Hasil audit tim audit BPK dan Itjen Kemendagri, telah terjadi korupsi pada program BPMKS sebesar Rp 9.5 – 13 miliar dari penggunaan dana APBD tahun 2010 sebesar Rp. 23 miliar. Untuk program BPMKS APBD 2011 dan 2012 juga terjadi penyimpangan dan korupsi yang sama dengan modus yang sama. Pihak masyarakat sudah melaporkan perihal korupsi Jokowi di program BPMKS ke KPK, tetapi seperti kita ketahui bersama, puluhan ribu laporan masyarakat di KPK menumpuk menunggu antrian bertahun – tahun untuk mulai diusut.
Aktor Intelektual : Walikota Solo Jokowi
Operator Lapangan : Michael Bimo Putranto
Nilai Proyek : Rp 23 miliar
Estimasi Uang yang dikorupsi : Rp 9.5 - 13 miliar

IV.1.4. Pembangunan Gapura Sriwedari diatas tanah sengketa
Selama Jokowi menjabat sebagai Walikota Solo selama dua periode, 2005 – 2010 dan 2010 – 2015, kasus yang turut mencuat ke publik adalah kasus dugaan penyelewengan proyek pembangunan pagar dan gapura Taman Sriwedari tahun 2008.

Proyek pembangunan pagar dan gapura Sriwedari terindikasi terjadi praktik korupsi dengan kerugian sekitar Rp 90 juta. Pimpinan proyek tersebut, Budi Butsono, asal Boyolali, juga sudah ditetapkan sebagai tersangka.

Proyek milik Pemkot Surakarta itu menelan anggaran sebesar Rp 1 miliar dari APBD tahun 2008. Kejari menegaskan tidak menutup kemungkinan ditetapkannya tersangka baru dari pejabat Pemkot yang diduga mengetahui proyek tersebut.

Selain terbongkar, jika skandal proyek itu dugaan korupsi, ternyata status tanahnya adalah tanah sengketa dan masuk dalam kategori Benda Cagar Budaya (BCB), Pemkot Surakarta di bawah kepemimpinan Jokowi, saat itu dengan gampangnya membangun pagar di atas tanah bersengketa, dengan menggunakan dana APBD 2008 senilai sekitar Rp 960 juta. Dalam kasus ini, Jokowi tidak bisa berkelit begitu saja karena berdasarkan UU No 5 Tahun 1960 tentang Peraturan Dasar Pokok Pokok Agraria, UU No 5 Tahun 1992 Tentang Benda Cagar Budaya jo UU No 11 Tahun 2010 Tentang Benda Cagar Budaya, UU No 32 Tahun 2004 tentang Pemerintahan Daerah, UU no 18 tahun 1999 tentang Jasa Konstruksi, UU No 17 Tahun 2003 tentang Keuangan Negara, dan Perda No 8 tahun 2009 tentang bangunan, jelas disebutkan bahwa jika Walikota sebagai Kepala Daerah wajib mengetahui, dan bertanggung jawab atas jalannya pemerintahan yang dipimpinnya, terutama pertanggung jawaban secara kewenangan, dalam hal pengeluaran dana APBD Pemkot Surakarta, senilai hampir 1 miliar, untuk membangun pagar di atas tanah yang berstatus sengketa.

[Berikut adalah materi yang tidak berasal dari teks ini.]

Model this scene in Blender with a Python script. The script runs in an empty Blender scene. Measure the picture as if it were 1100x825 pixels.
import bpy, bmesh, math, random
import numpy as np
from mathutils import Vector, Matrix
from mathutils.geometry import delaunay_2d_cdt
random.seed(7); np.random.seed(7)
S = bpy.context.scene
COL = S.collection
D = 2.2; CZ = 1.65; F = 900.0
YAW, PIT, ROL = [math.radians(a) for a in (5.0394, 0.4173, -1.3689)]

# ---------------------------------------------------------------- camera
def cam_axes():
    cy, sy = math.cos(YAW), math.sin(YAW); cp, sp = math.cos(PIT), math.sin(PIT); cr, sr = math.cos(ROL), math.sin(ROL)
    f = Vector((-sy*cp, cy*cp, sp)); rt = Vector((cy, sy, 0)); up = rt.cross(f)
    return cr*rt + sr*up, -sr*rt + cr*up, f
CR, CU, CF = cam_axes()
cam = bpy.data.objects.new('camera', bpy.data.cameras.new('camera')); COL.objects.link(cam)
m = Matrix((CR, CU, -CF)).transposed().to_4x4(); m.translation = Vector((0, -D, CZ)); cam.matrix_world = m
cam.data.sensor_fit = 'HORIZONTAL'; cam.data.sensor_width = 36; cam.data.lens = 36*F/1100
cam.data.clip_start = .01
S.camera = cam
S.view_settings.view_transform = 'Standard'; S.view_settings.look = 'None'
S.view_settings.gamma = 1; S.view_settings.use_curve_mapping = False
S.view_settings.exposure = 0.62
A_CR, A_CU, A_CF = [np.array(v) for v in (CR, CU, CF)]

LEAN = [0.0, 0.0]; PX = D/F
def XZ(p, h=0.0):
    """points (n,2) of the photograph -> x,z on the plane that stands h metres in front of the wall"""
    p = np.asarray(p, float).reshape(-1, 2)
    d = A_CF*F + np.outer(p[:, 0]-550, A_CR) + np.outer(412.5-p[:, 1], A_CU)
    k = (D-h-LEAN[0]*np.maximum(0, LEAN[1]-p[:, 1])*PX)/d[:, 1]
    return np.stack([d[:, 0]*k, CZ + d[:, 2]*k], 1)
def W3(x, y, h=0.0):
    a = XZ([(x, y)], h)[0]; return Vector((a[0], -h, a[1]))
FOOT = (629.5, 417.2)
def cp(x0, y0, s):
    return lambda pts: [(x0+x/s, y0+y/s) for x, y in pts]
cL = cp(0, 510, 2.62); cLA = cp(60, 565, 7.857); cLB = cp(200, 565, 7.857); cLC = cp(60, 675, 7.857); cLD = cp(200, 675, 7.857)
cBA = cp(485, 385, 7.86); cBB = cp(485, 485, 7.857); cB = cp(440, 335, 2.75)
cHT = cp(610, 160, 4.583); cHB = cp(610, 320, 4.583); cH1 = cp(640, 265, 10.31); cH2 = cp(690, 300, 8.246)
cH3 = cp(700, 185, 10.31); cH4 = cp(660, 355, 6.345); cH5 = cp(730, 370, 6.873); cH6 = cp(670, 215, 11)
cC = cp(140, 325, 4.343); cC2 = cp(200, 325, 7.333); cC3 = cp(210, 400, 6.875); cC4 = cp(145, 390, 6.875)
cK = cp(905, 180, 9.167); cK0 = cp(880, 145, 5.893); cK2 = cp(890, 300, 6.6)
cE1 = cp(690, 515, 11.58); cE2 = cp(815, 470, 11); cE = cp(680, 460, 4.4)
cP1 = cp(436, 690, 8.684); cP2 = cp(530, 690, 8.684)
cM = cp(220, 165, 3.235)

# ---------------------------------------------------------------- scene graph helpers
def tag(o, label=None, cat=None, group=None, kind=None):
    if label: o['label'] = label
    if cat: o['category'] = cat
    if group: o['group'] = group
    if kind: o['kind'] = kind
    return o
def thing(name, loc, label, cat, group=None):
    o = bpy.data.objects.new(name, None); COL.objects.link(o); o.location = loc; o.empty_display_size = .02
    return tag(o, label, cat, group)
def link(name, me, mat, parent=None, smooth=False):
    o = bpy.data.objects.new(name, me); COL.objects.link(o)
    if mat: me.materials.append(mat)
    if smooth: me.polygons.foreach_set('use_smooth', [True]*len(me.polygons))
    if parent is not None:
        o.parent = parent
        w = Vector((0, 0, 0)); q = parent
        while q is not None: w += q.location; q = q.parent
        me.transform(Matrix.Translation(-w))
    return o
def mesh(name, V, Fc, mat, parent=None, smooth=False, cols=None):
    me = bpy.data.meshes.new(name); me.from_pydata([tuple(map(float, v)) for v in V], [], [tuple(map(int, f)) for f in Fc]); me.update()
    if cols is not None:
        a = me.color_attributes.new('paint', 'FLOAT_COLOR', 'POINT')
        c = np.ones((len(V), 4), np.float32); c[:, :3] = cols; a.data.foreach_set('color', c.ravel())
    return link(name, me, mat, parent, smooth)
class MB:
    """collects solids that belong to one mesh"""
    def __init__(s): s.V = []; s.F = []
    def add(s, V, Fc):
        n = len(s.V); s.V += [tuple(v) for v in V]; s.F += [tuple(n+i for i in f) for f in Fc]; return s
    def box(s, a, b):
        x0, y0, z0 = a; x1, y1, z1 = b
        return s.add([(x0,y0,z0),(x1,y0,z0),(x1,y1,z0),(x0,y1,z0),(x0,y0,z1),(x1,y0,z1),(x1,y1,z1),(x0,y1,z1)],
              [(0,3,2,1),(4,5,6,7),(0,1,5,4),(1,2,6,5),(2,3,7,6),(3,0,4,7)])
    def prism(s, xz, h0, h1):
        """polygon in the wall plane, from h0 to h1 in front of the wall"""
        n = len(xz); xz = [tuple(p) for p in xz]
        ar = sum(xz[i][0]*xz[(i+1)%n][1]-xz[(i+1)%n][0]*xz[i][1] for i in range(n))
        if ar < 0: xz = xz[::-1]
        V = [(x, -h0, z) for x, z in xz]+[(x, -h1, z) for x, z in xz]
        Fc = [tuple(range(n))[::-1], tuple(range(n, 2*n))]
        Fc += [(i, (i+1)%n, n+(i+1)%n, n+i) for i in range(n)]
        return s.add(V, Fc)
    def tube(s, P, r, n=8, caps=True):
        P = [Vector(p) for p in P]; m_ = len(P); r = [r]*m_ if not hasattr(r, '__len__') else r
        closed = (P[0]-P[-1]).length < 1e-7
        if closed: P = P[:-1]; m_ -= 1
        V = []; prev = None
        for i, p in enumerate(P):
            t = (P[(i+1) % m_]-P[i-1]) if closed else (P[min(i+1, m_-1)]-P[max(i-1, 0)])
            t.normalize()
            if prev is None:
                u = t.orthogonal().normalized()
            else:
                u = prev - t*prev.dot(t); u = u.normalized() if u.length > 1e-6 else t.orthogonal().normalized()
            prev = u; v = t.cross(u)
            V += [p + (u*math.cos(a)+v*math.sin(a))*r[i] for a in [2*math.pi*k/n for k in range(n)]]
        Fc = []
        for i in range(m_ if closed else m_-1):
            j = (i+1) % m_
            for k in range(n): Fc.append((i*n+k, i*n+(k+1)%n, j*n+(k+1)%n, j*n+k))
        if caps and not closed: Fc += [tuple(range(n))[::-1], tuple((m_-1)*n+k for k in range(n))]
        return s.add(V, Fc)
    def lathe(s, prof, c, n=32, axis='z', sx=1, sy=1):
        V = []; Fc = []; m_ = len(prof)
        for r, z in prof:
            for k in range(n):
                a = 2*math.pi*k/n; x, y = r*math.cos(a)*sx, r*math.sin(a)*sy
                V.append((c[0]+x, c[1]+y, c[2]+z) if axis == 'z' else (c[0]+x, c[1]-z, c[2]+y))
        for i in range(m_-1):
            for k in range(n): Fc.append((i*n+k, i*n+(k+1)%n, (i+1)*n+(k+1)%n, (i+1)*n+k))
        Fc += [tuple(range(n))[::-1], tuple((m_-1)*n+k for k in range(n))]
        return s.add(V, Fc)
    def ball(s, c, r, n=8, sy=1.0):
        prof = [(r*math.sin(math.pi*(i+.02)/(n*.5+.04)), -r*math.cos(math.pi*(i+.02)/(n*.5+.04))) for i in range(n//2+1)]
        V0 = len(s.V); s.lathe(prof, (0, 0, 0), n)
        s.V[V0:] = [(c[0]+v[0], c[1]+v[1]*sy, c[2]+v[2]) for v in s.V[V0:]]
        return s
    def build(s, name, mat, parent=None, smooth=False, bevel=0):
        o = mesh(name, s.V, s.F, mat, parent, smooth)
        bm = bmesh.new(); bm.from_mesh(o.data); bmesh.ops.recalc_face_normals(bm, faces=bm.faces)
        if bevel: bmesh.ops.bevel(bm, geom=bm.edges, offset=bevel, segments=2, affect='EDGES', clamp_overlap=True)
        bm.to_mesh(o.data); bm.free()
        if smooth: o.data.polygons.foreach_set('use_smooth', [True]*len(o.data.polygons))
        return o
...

Pemkot Surakarta juga sudah tidak memiliki hak atas tanah Sriwedari dengan dicabutnya Hak Pakai 11 dan Hak Pakai 15 berdasarkan putusan Mahkamah Agung Nomor 12K/TUN/2004. Pembangunan pagar Taman Sriwedari dilakukan Pemkot Surakarta sebagai langkah awal revitalisasi terhadap cagar budaya yang berada di lingkungan Taman Sriwedari.

IV.1.5. Penjualan asset Mangkunegaran kepada Edward Soeryadjaja
Perkenalan Jokowi dengan Edward Soeryadjaja, suami dari Atilah Soeryadjaja, membawa petualangan politik Jokowi ke level yang lebih tinggi, meski ia mengorbankan keluarga Mangkunegaran. Atilah yang berambisi bisa “menguasai” Pura Mangkunegaran, dengan bantuan Jokowi, Atilah dapat menggelar tari Matah Ati di tahun 2012 di Pamedan Pura Mangkunegaran.

Atas jasa Jokowi kepada Atilah itu, Atilah pun dikabarkan deal dengan Jokowi untuk menjadi sponsor pencalonan Jokowi sebagai gubernur DKI Jakarta  pada tahun 2013. Deal juga termasuk penguasaan beberapa aset Mangkunegaran seperti Hotel Dana, Taman Putra dan Pasar Triwindu. Termasuk pembangunan restoran dan Hotel Omah Sinten di depan Pura Mangkunegaran, yang sebenarnya itu adalah pelanggaran UU No 11 tahun 2010 soal Benda Cagar Budaya. Hotel dan Restoran Oemah Sinten faktanya resmi milik Jokowi yang modalnya berasal dari Atilah Soeryadjaja, sedangkan Slamet Rahardjo hanya dipinjam namanya saja. Juga deal mengenai pengembangan proyek Astra di Ring Road Mojosongo.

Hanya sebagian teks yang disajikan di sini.